11th District: Senate Majority Leader John Rizzo of Independence is term-limited and state Rep. Robert Sauls, also of Independence, has amassed a campaign fund of $158,000 and has $185,000 in his Independence Leadership PAC. The committees raised $60,000 and $108,000 in the quarter, respectively.

Sauls will face the winner of a primary between state Rep. Aaron McMullen, finishing his first term in the House, Joe Nicola, who lost a Senate primary in the 8th District in 2022, and David Martin, the GOP nominee in the 29th Missouri House District in 2022.

McMullen raised $3,219 and had $66,931 on hand on March 31 in his campaign account and took in $16,000 and had $85,101 in his Independence PAC fund. Nicola took in $9,470 for his campaign and $2,450 for his Truth and Light PAC, giving him $42,199 in his campaign fund and $1,741 in the PAC at the end of the quarter.

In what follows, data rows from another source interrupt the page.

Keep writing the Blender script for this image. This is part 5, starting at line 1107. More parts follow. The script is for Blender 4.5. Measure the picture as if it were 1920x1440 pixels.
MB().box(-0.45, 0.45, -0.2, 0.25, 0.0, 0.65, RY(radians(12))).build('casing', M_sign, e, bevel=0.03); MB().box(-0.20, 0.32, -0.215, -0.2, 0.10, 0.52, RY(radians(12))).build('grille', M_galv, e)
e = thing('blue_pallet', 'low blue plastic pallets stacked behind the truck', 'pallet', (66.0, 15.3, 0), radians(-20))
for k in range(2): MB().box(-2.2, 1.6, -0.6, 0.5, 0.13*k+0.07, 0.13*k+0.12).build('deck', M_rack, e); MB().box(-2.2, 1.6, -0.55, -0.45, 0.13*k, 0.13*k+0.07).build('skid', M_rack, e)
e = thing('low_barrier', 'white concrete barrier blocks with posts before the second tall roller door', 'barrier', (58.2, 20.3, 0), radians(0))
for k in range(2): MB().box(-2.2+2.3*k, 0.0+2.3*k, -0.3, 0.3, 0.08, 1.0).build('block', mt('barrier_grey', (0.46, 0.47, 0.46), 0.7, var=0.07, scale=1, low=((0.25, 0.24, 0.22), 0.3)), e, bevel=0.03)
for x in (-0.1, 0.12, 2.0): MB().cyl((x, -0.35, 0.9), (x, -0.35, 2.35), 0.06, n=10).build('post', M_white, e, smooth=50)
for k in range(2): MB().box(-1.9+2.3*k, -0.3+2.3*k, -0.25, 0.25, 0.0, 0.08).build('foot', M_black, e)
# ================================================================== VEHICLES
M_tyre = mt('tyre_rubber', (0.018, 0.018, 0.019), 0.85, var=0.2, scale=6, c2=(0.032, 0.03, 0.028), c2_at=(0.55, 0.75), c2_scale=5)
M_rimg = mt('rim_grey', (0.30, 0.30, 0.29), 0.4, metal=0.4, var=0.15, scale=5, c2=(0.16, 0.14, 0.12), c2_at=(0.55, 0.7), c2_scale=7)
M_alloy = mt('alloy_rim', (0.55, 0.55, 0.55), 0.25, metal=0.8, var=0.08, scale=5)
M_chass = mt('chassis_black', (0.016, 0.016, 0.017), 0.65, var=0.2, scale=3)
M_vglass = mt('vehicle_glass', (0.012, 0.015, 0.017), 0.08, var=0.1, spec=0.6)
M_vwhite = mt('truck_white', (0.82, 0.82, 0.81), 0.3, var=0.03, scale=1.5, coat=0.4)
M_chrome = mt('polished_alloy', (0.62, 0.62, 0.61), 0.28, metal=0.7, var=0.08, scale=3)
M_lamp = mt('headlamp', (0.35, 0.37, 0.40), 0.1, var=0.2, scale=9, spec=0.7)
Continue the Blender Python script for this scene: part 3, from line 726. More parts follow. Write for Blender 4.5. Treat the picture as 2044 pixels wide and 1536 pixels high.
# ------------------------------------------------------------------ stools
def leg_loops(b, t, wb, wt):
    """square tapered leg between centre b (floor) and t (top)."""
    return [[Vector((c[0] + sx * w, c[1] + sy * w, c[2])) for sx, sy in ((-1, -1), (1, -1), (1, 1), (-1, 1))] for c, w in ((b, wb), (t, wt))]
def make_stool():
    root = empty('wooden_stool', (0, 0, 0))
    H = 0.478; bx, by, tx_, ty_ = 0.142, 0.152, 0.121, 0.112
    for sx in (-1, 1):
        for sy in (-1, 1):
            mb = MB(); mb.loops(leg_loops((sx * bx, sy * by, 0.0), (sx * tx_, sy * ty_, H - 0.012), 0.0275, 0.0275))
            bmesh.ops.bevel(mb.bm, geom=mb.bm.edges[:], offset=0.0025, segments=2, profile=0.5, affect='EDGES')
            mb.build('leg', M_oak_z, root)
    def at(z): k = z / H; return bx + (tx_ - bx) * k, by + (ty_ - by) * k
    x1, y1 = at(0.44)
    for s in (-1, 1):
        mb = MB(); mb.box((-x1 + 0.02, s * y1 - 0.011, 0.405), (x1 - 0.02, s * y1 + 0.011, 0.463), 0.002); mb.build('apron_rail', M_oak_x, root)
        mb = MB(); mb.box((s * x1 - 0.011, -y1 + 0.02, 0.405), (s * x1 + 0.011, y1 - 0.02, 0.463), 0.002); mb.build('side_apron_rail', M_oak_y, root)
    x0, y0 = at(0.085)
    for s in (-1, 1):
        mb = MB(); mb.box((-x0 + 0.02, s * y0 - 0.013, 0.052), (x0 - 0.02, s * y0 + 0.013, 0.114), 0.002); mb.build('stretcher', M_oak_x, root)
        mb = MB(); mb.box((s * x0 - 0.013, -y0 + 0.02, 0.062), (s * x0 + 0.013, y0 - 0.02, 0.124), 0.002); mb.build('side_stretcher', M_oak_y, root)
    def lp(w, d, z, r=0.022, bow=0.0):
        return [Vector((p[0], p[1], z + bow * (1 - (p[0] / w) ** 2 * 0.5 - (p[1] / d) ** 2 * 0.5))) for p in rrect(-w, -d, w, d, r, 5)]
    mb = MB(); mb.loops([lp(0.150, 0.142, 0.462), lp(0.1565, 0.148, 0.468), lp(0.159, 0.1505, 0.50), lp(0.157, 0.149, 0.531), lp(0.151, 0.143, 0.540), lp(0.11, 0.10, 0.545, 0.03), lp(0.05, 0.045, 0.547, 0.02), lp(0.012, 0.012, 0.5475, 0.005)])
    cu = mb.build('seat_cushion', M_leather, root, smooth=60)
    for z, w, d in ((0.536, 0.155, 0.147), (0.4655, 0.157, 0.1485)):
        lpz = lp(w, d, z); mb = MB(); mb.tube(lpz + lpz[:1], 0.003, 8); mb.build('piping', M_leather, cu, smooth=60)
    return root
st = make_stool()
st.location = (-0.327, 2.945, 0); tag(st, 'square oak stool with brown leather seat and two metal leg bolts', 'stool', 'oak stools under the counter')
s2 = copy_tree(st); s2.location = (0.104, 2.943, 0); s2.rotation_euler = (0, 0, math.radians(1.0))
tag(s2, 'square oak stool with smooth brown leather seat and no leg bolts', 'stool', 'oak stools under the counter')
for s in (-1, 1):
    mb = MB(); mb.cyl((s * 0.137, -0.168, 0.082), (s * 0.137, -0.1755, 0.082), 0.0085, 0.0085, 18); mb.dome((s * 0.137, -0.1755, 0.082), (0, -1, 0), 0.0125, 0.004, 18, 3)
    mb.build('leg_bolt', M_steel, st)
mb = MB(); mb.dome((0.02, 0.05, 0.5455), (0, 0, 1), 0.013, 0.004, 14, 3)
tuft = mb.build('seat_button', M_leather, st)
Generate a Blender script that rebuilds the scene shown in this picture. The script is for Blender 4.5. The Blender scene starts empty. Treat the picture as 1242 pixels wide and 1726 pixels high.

15th District: Former Drury Hotels legal counsel Joe Pereles is one of the Democratic Party’s most prolific fundraiser in this election cycle, raising $120,865 in the quarter and amassing almost $400,000 in his campaign account. The Fearless PAC supporting his campaign took in $5,750 and held $26,584 on hand.

Pereles will face the winner of a GOP primary between St. Louis County Councilman Mark Harder, Wildwood Mayor Jim Bowlin and former state Rep. David Gregory.

Harder raised just under $7,600 in the first quarter and had $55,226 in his campaign account, along with $7,486 in the St. Louis Conservative Leadership PAC. Bowlin took in $11,545 and had $121,648 on hand, while Gregory raised $7,810 and had $130,364 in the bank.

17th District. The only competitive seat without a primary in either party is the race to replace state Sen. Lauren Arthur, a Kansas City Democrat. State Rep. Maggie Nurrenbern, a Democrat, raised $59,000 for her campaign and $79,000 for the Northland Forward PAC, giving her $297,000 in her campaign fund and $149,601 in the PAC account.

Her Republican opponent, four-term Clay County Commissioner Jerry Nolte, raised $7,900 and had $20,930 on hand.